Sometimes the animals survive the fall, suggesting the animals are dropped shortly after extraction. Several witnesses of raining frogs describe the animals as startled but healthy, and exhibiting relatively normal behavior shortly after the event. In some incidents, the animals are frozen to death or even completely encased in ice.
There are examples where the product of the rain is not intact animals, but shredded body parts. Some cases occur just after storms having strong winds, especially during tornadoes. However, there have been many unconfirmed cases in which rainfalls of animals have occurred in fair weather and in the absence of strong winds or waterspouts.
Given that waterspouts do not actually lift anything (the water droplets visible in the column are merely condensation), it is implausible to suggest they are capable of lifting fish from below the surface of the water and high into the sky.
A better accepted scientific explanation involves tornadic waterspouts: a tornado that forms over land and travels over the water. Under this hypothesis, a tornadic waterspout transports animals to relatively high altitudes, carrying them over large distances.

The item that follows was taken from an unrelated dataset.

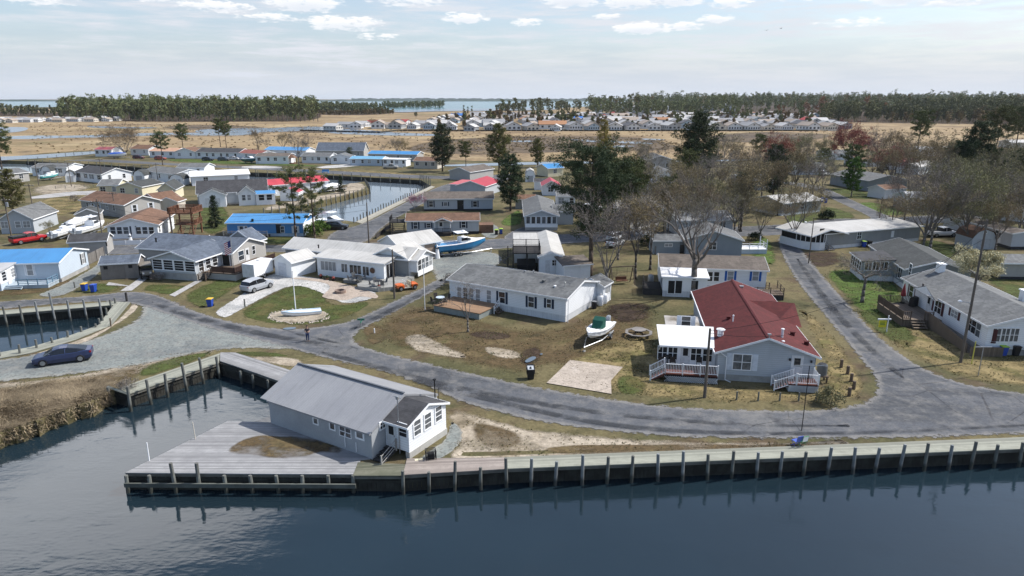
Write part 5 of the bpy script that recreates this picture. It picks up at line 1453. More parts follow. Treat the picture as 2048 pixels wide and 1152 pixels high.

This hypothesis appears supported by the type of animals in these rains: small and light, usually aquatic, and by the suggestion that the rain of animals is often preceded by a storm. However, the theory does not account for how all the animals involved in each individual incident would be from only one species, and not a group of similarly-sized animals from a single area.
In the case of birds, storms may overcome a flock in flight, especially in times of migration. The image to the right shows an example wherein a group of bats is overtaken by a thunderstorm.
In the image, the bats are in the red zone, which corresponds to winds moving away from the radar station, and enter into a mesocyclone associated with a tornado (in green). These events may occur easily with birds, which can get killed in flight, or stunned and then fall (unlike flightless creatures, which first have to be lifted into the air by an outside force).